Comment by Okie j. on March 13, 2011 at 6:50pm

Thank you, Pete.  You're right - all these things age and need to be checked and replaced ... especially tires, etc.  I've already found a couple of other things like this that need replacement.

I'm really looking forward to time with my daughter this summer ... I think it will be good for us.

You haven't dampened my spirit.  I'll take all the eye-opening I can get.

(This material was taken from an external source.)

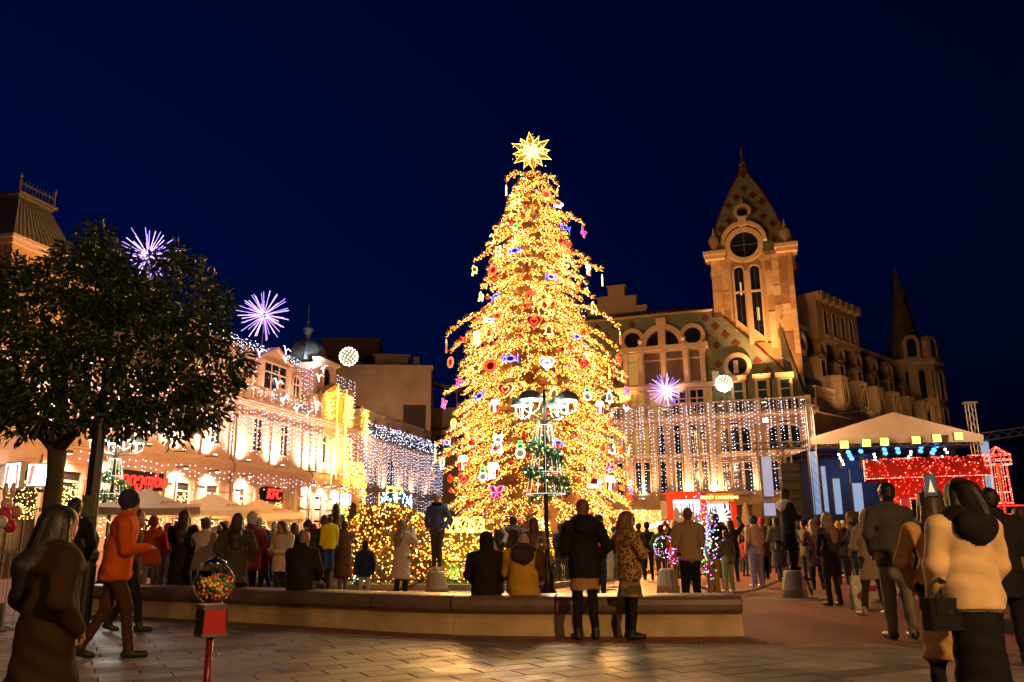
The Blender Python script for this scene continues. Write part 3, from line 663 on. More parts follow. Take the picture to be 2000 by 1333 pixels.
for u in np.arange(-14.5, 7.5, 2.9): MB().box(u-.3, u+.3, -.05, .8, 0, 3.54).build('ground_pier', lime, rb)
for u in (-8, -6.1, -4.05, -1.75, .12, 3.55, 6.95): MB().box(u-.2, u+.2, -.18, 0, 3.98, 9.74).box(u-.28, u+.28, -.24, .01, 9.3, 9.6).build('pilaster', lime2, rb)
goldglass = M('golden_window', (.25, .15, .03), .15, em=(1, .55, .12), es=.35)
for u in (-10.5, -9.6, -7.4, -6.75, -5.35, -4.7, -3.5, -2.35, -1.15, -.5):
    gm = goldglass if u in (-5.35, -4.7, -6.75) else glass
    window(rb, u, 0, 7.35, .42, 1.55, False, 1, (), lime2, gm, .09); window(rb, u, 0, 9.05, .42, .4, False, 1, (), lime2, gm, .06, sill=False)
    window(rb, u, 0, 4.5, .42, 2.3, False, 1, (.75,), lime2, glass, .09)
for u in (1.8, 5.2):
    for dx, hh in ((-.75, 1.75), (0, 2.05), (.75, 1.75)):
        window(rb, u+dx, 0, 7.35, .55, hh, False, 1, (.28,), lime2, glass, .07); window(rb, u+dx, 0, 4.5, .55, 2.05, False, 1, (.75,), lime2, glass, .07)
    b_ = MB()
    for i in range(12):
        a0, a1 = PI*i/12, PI*(i+1)/12
        b_.prism([(u-r_*math.cos(a), 8.5+k*math.sin(a)) for r_, k, a in ((1.2, .62, a0), (1.2, .62, a1), (1.36, .78, a1), (1.36, .78, a0))], -.2, .0)
    b_.build('arch_mould', lime2, rb)
    MB().box(u-.75, u+.75, -.5, -.02, 4.22, 4.4).build('balcony_slab', lime2, rb)
bm2 = bal_mesh(.78, lime2)
def balustrade(u0, u1, z, y=-.15, par=None, m=bm2, sp=.25):
    par = par or rb
    MB().box(u0, u1, y-.14, y+.14, z+.84, z+.98).build('balustrade_rail', lime2, par); MB().box(u0, u1, y-.13, y+.13, z, z+.09).build('balustrade_plinth', lime2, par)
    n = int((u1-u0)/sp)
    for i in range(n): put(m, 'baluster', par, (u0+(i+.5)*(u1-u0)/n, y, z+.07))
for a, c in ((-9.5, -6.2), (-5.8, -1.95), (-1.5, -.1), (.35, 3.35), (3.75, 6.75)): balustrade(a, c, 10.08)
for u in (-6.0, -1.72, .12, 3.55, 6.98): MB().box(u-.21, u+.21, -.36, .06, 10.075, 11.1).build('balustrade_pier', lime2, rb)
# green mansard front, cut along the stair-like diagonal at the tower
MB().prism([(-14, 10), (-14, 18.3), (.75, 18.3), (.75, 17.75), (1.45, 17.75), (5.9, 12.9), (6.9, 12.7), (6.9, 10)], .95, 5).build('green_roof', green, rb)
MB().tube([(.75, .92, 18.3), (.75, .92, 17.75), (1.45, .92, 17.75), (5.9, .92, 12.9)], .07, 5).build('roof_flashing', redt, rb)
MB().tube([(-14, .9, 18.35), (.75, .9, 18.35)], .1, 6).build('ridge_gutter', lime2, rb)
def dia(s): return MB().prism([(-s, 0), (0, s*1.05), (s, 0), (0, -s*1.05)], -.02, .02).mesh('diamond_tile', redt)
dme = dia(.33)
for j in range(12):
    for i in range(-20, 8):
        u = i*1.42+(j % 2)*.71+.17; z = 17.75-j*.74
        if u < -9.5 or z < 11.0 or (-6.5 < u < .4 and z < 16.2) or (-4.6 < u < -1.0 and z < 18): continue
        lim = 18.2 if u < .5 else 17.4-(u-1.45)*1.09
        if z > lim-.35 or (1.3 < u < 3.3 and z < 14.8) or (u > 1.3 and z < 12.95): continue
        put(dme, 'diamond_tile', rb, (u, .93, z))
for i in range(14):   # ridge row of half shields
    pass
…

Comment by Pete Peterson on March 13, 2011 at 10:53am
I don't have any experience with trailers so I can't be much help.  You are in the right place because there are lots of folks here with good advice and experience.  I can mention a couple of things that are universal.  First, remember you are dealing with a unit that is a number of years old.  Although our old beauties have not always traveled, they like some of us have still aged.  Tires have a manufacture date on the side walls, any tire dealer can identify when they were made.  Don't let the looks fool you, they are not safe after a certain time period. As you travel down the road, everything moves every direction and shakes rattles and rolls.  It requires rechecking all the time to make sure it has not come loose or failed.  Remember, this unit is old and everything in it is too...not that it is a bad thing, it's just a fact.  It's kind of like my neighbors 1984 Lincoln.  It has 27k miles but the brake lines, belts and everything else is 27 years old.  I believe you mentioned you are using a half ton pickup as a tow vehicle?  Be sure to check the capacity and talk to some folks about anti sway...I  myself can't help.  I hope I have not dampened your spirit, I have been using vintage camping equipment for over 30 years and camped and traveled with family and friends of all ages.  On the worst day it was still good and worth the extra effort to have been able to spend the time together.  One last thing, about teens.  We have children and grandchildren that are now grown.  During their teens they liked the idea of places designed for their entertainment and the company of their friends.  We did that, but we also spent time together with just them.  Now that they are grown, they remember ALL the times...most often, they talk about the things we did together.